Foto: RL Hevia
Con un inquietante número de víctimas fatales en los últimos meses en Cuba, las descargas eléctricas se posicionan como una de las principales causas de muerte accidental en el país, un dato que estremece, especialmente cuando la tormenta se siente inminente. En esos momentos, el cubano «se acuerda de Santa Bárbara cuando truena» y recurre a las creencias de sus abuelos, por extrañas que parezcan.
En muchos hogares cubanos, particularmente en áreas rurales y entre generaciones mayores, aún persiste una peculiar tradición ante la llegada de un temporal: cubrir los espejos con sábanas, toallas o cualquier tela disponible. Esta costumbre, transmitida de abuelos a nietos, forma parte del vasto repertorio de mitos populares que persisten en la cultura cubana. Pero, ¿cuál es el origen de esta práctica y qué fundamento tiene en la ciencia?

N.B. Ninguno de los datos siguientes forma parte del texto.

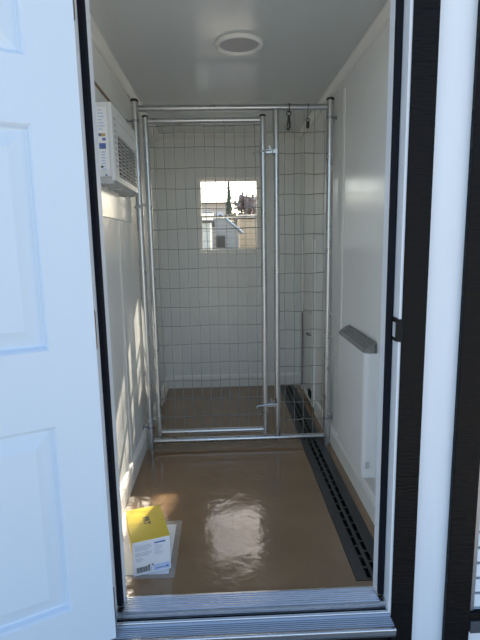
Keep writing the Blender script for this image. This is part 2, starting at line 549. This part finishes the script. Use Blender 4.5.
def mesh_panel(x0, x1, z0, z1, y, px_, pz_, xoff, zoff):
    b = MB()
    x = x0 + xoff
    while x < x1 - .01:
        ph = random.random() * 6
        pts = [(x + .0018 * math.sin(7 * z0 + ph + i * 1.1), y - .0015 + .001 * math.sin(i * .9 + ph), z0 + (z1 - z0) * i / 18) for i in range(19)]
        b.tube(pts, .0016, 5)
        x += px_
    z = z0 + zoff
    while z < z1 - .01:
        ph = random.random() * 6
        n_ = 12
        pts = [(x0 + (x1 - x0) * i / n_, y + .0015, z + .0022 * math.sin(i * .8 + ph)) for i in range(n_ + 1)]
        b.tube(pts, .0019, 5)
        z += pz_
    return b
side = mesh_panel(UX + R2, PXR - R1, .043 + R2, 1.787 - R2, 0, .0508, .1016, .027, .085)
side.build('wire_mesh', WIRE, k, off=ko, smooth=True)
# gate
GX0, GX1, GZ0, GZ1 = -.362, .224, .094, 1.728
b = MB()
b.tube([(GX0, 0, .072), (GX0, 0, GZ1 + .022)], R2, 16)
b.tube([(GX1, 0, .072), (GX1, 0, GZ1 + .022)], R2, 16)
b.tube([(GX0 + R2 - .002, 0, GZ1), (GX1 - R2 + .002, 0, GZ1)], R2 * .92, 16)
b.tube([(GX0 + R2 - .002, 0, GZ0), (GX1 - R2 + .002, 0, GZ0)], R2 * .92, 16)
gate = b.build('gate', GALV, k, off=ko, smooth=True)
gm = mesh_panel(GX0 + R2, GX1 - R2, GZ0 + R2 * .9, GZ1 - R2 * .9, 0, .0508, .1016, .022, .072)
gm.build('wire_mesh', WIRE, gate, off=ko, smooth=True)
for x in (GX0, GX1):
    b = MB().lathe([(R2 + .001, -.006), (R2 + .001, .002), (.008, .006), (0, .007)], (x, 0, GZ1 + .022), seg=16)
    b.build('tube_cap', DARKM, gate, off=ko, smooth=True)
def latch(z):
    b = MB()
    b.tube([(GX1, 0, z - .014), (GX1, 0, z + .014)], R2 + .004, 16)             # collar
    b.tube([(GX1 - .045, -.020, z - .004), (GX1 - .01, -.021, z), (GX1 + .040, -.019, z + .004)], .0042, 8)   # pin lever
    b.tube([(GX1 - .045, -.020, z - .004), (GX1 - .052, -.032, z - .014)], .0042, 8)
    for s in (-1, 1):                                                              # fork
        b.box(GX1 + .012, UX + .004, s * .0185 - .002, s * .0185 + .002, z - .009, z + .009)
    b.box(GX1 + .030, GX1 + .036, -.020, .020, z - .009, z + .026)
    b.tube([(UX - .020, -.0225, z + .026), (UX - .020, -.0225, z - .02)], .003, 8)
    b.build('latch', GALV, gate, off=ko, smooth=True)
latch(1.574); latch(.238)
def hinge_clamp(z):
    b = MB()
    b.tube([(PXL, 0, z - .012), (PXL, 0, z + .012)], R1 + .0035, 16)
    b.tube([(GX0, 0, z + .006), (GX0, 0, z + .024)], R2 + .0035, 16)
    b.box(PXL + R1, GX0 - R2 + .001, -.004, .004, z + .001, z + .014)
    b.tube([(PXL - .012, -.024, z), (PXL + .014, -.024, z)], .0045, 8)
    b.box(PXL - .010, PXL + .010, -.027, -.016, z - .009, z + .009)
    b.tube([(PXL - .0245, -.004, z - .004), (PXL - .010, -.024, z - .004)], .004, 8)
    b.build('hinge', GALV, k, off=ko, smooth=True)
hinge_clamp(1.312); hinge_clamp(.165)
def wall_bracket(x, xw, z):
    s = 1 if xw > x else -1
    b = MB()
    b.tube([(x, 0, z - .006), (x, 0, z + .006)], R1 + .002, 16)
    b.tube([(x + s * (R1), 0, z), (xw - s * .003, 0, z)], .0045, 8)
    b.tube([(xw - s * .0005, 0, z), (xw - s * .006, 0, z)], .011, 12)
    b.build('wall_bracket', DALU, k, off=ko, smooth=True)
wall_bracket(PXL, XL, 1.728); wall_bracket(PXL, XL, .125)
wall_bracket(PXR, XR, 1.735); wall_bracket(PXR, XR, .150)

# snap hooks hanging from the top rail
def ring(b, c, R, r, ax):
    pts = []
    for i in range(16):
        a = 2 * math.pi * i / 16
        if ax == 'x': pts.append((c[0], c[1] + R * math.cos(a), c[2] + R * math.sin(a)))
        else: pts.append((c[0] + R * math.cos(a), c[1], c[2] + R * math.sin(a)))
    b.tube(pts, r, 6, closed=True)
h = empty('snap_hook', (.357, 0, 1.66), 'long metal snap hook hanging from the top rail of the kennel panel', 'hook')
b = MB()
ring(b, (.357, 0, 1.784), R2 + .0062, .0024, 'x')
ring(b, (.357, 0, 1.758), .011, .0026, 'y')
b.build('chain', DARKM, h, off=h.location, smooth=True)
b = MB()
b.tube([(.357, 0, 1.750), (.357, 0, 1.724)], [.006, .0075], 10)
hk = [(.357, 0, 1.724), (.361, 0, 1.714), (.362, 0, 1.700), (.360, 0, 1.688), (.355, 0, 1.680), (.349, 0, 1.682), (.347, 0, 1.690)]
b.tube(hk, [.0075, .006, .0055, .005, .0045, .004, .0035], 8)
b.tube([(.347, 0, 1.692), (.352, 0, 1.722)], .0032, 8)
b.build('hook', DARKM, h, off=h.location, smooth=True)
h = empty('snap_hook', (.452, 0, 1.68), 'short dark clip hanging from a thin wire right of the long snap hook', 'hook')
b = MB()
ring(b, (.452, 0, 1.787), R2 + .0025, .0018, 'x')
b.tube([(.452, -.001, 1.772), (.451, -.003, 1.75), (.452, -.003, 1.730)], .0014, 6)
b.build('cord', DARKM, h, off=h.location, smooth=True)
b = MB()
ring(b, (.452, -.003, 1.724), .008, .0028, 'y')
b.tube([(.452, -.003, 1.718), (.452, -.003, 1.704), (.452, -.003, 1.686)], [.007, .0095, .008], 10)
b.build('clip', DARKM, h, off=h.location, smooth=True)

# ------------------------------------------------------------------ floor drain
d = empty('floor_drain', (.4905, 0, -.05), 'long black slotted floor drain along the right wall', 'drain')
x0, x1, ya, yb = .428, .553, -1.102, 1.087
b = MB()
b.box(x0, x0 + .004, ya, yb, -.051, -.0006)
b.box(x1 - .004, x1, ya, yb, -.051, -.0006)
b.box(x0 + .004, x1 - .004, ya, yb, -.051, -.047)
b.build('channel', PIT, d, off=d.location)
b = MB()
wd = x1 - x0
c = [0, .31, .43, .54, .66, 1.0]
zt, zb = .0025, -.0005
def gbox(u0, u1, v0, v1):
    b.box(x0 + u0 * wd, x0 + u1 * wd, v0, v1, zb, zt)
gbox(c[0], c[1], ya, yb); gbox(c[2], c[3], ya, yb); gbox(c[4], c[5], ya, yb)
for row, (u0, u1) in enumerate(((c[1], c[2]), (c[3], c[4]))):
    v = ya - (.029 if row else 0)
    while v < yb:
        a0, a1 = max(v, ya), min(v + .010, yb)
        if a1 > a0:
            gbox(u0, u1, a0, a1)
        v += .058
b.build('grate', GRATE, d, off=d.location)

# ------------------------------------------------------------------ wall heater
hy0, hy1, hz0, hz1, hx = -.735, -.300, .172, .700, .548
t = empty('wall_heater', (XR - .026, (hy0 + hy1) / 2, hz0), 'slim white panel heater with grey top grille on the right wall', 'heater')
b = MB()
prof = [(XR, hy0)]
for i in range(7):
    a = math.pi / 2 * i / 6
    prof.append((hx + .022 - .022 * math.sin(a), hy0 + .022 - .022 * math.cos(a)))
for i in range(7):
    a = math.pi / 2 * i / 6
    prof.append((hx + .022 - .022 * math.cos(a), hy1 - .022 + .022 * math.sin(a)))
prof.append((XR, hy1))
b.prism(prof, 'z', hz0, hz1 - .0125)
b.build('body', HEATW, t, off=t.location, smooth=True)
b = MB()
gp = []
gx, gr = (hx + XR) / 2 - .0005, (XR - hx) / 2 - .0005
for i in range(9):
    a = math.pi + math.pi * i / 8
    gp.append((gx + gr * math.cos(a), hy0 + gr + .0 + gr * math.sin(a)))
for i in range(9):
    a = math.pi * i / 8
    gp.append((gx + gr * math.cos(a), hy1 - gr + gr * math.sin(a)))
b.prism(gp, 'z', hz1 - .012, hz1 + .006)
nsl = 5
for i in range(nsl):
    xx = hx + .006 + i * (XR - hx - .012) / (nsl - 1)
    b.box(xx - .0016, xx + .0016, hy0 + .028, hy1 - .028, hz1 + .006, hz1 + .011)
for i in range(9):
    yy = hy0 + .04 + i * (hy1 - hy0 - .08) / 8
    b.box(hx + .004, XR - .004, yy - .0015, yy + .0015, hz1 + .006, hz1 + .010)
for v in b.bm.verts:
    u = (v.co.x - hx) / (XR - hx)
    if v.co.z > hz1 - .002:
        v.co.z += -.010 + .034 * u
b.build('grille', HGRILLE, t, off=t.location)['label'] = 'dark grey outlet grille'
b = MB().box(hx + .014, hx + .030, hy0 - .003, hy0 + .002, .212, .240, bev=.001)
b.build('switch', ACG, t, off=t.location)['label'] = 'small grey rocker switch'

# ------------------------------------------------------------------ dog door on the right wall behind the panel
t = empty('dog_door', (XR - .01, .715, .03), 'white sliding dog door in the right wall behind the kennel panel', 'dog door')
b = MB()
b.box(XR - .022, XR, .492, .520, .03, 1.13, bev=.003)
b.box(XR - .022, XR, .905, .930, .03, 1.13, bev=.003)
b.box(XR - .018, XR, .520, .905, .03, .062)
b.build('side_track', TRIMW, t, off=t.location)
b = MB().box(XR - .010, XR - .001, .521, .904, .064, .640)
b.build('sliding_panel', FRP, t, off=t.location)
b = MB().box(XR - .024, XR - .019, .893, .9045, .064, .610)
b.box(XR - .020, XR - .010, .530, .66, .064, .110)
b.build('seal', RUBBER, t, off=t.location)['label'] = 'black seal strip'
b = MB()
b.tube([(XR - .009, .60, .500), (XR - .034, .60, .500), (XR - .034, .66, .500), (XR - .009, .66, .500)], .004, 8)
b.build('pull_handle', DARKM, t, off=t.location, smooth=True)

# ------------------------------------------------------------------ air conditioner
ax0, ax1 = XL + .0105, -.381
ay0, ay1, az0, az1 = -.690, -.205, 1.358, 1.630
t = empty('air_conditioner', (XL + .03, (ay0 + ay1) / 2, az0), 'white window air conditioner set through the left wall with stickers on its side', 'air conditioner')
to = t.location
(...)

La creencia sostiene que los espejos, por alguna razón mística o espiritual, pueden atraer rayos o actuar como canales de energías peligrosas durante las tormentas. Esta práctica se entrelaza con una visión mágica del mundo que aún vive en el imaginario popular cubano.
Para algunos, los espejos son portales hacia otras dimensiones o reflejos del alma, y durante una tormenta, se convierten en “puertas abiertas” por donde pueden ingresar energías negativas, espíritus o desgracias. Para otros, la explicación es más terrenal: se piensa que un espejo podría atraer un rayo debido a su superficie reflectante.
El simbolismo del espejo no es exclusivo de Cuba. En diversas culturas desde la antigüedad, los espejos han sido atribuidos un carácter místico: en la tradición china, por ejemplo, se utilizan para desviar las malas energías, mientras que en otras culturas, como la mexicana o la africana, se relacionan con el alma o el más allá.
En el contexto afrocubano, donde confluyen creencias yorubas, católicas y espiritistas, los espejos también tienen un valor importante. En el espiritismo criollo, por ejemplo, se considera que pueden funcionar como puertas a través de las cuales se manifiestan los espíritus, lo que podría explicar la razón por la que se tapan durante tormentas, momentos asociados a fuerzas naturales intensas.
Desde una perspectiva científica, la idea de que un espejo pueda atraer un rayo únicamente por ser un objeto reflectante no cuenta con respaldo. Los rayos buscan rutas conductoras hacia tierra, y su comportamiento es determinado por factores como altura, material y conductividad de los objetos, no por su capacidad de reflejar luz.
La superficie de un espejo, generalmente compuesta por una lámina de vidrio con una película metálica detrás, no representa un riesgo especial en términos eléctricos si se encuentra dentro de una vivienda. Estructuras metálicas grandes, como antenas o torres, son más susceptibles a ser alcanzadas por un rayo, pero los objetos dentro de una casa, incluidos los espejos, rara vez representan un peligro directo.
Sin embargo, existe una leve justificación técnica en relación con los daños por descargas eléctricas indirectas. Algunos estudios indican que, durante tormentas eléctricas, los sistemas eléctricos y electrodomésticos pueden sufrir daños si no están debidamente protegidos. En casos muy raros, un rayo que impacta cerca puede generar una sobretensión capaz de provocar pequeñas chispas o daños en componentes metálicos. Pero esto está más relacionado con instalaciones eléctricas defectuosas que con los espejos en sí.
A pesar de la falta de evidencia científica, continuar cubriendo los espejos durante una tormenta sigue siendo una práctica que perdura en muchos hogares cubanos. Más allá de su posible origen supersticioso, esta costumbre representa una función cultural: conecta a las personas con sus raíces, con su familia y con una particular forma de interpretar el mundo.
Al igual que otras tradiciones como colocar un vaso de agua detrás de la puerta o barrer hacia fuera para “sacar las malas vibras”, cubrir los espejos al truena forma parte del rico repertorio simbólico de la vida cotidiana en la isla. En muchos sentidos, es una manera de enfrentar lo desconocido y lo incontrolable —como una tormenta— con gestos heredados que brindan una sensación de control o consuelo, aunque cada vez más cubanos perciban esta costumbre como algo de guajiros o de ancianos.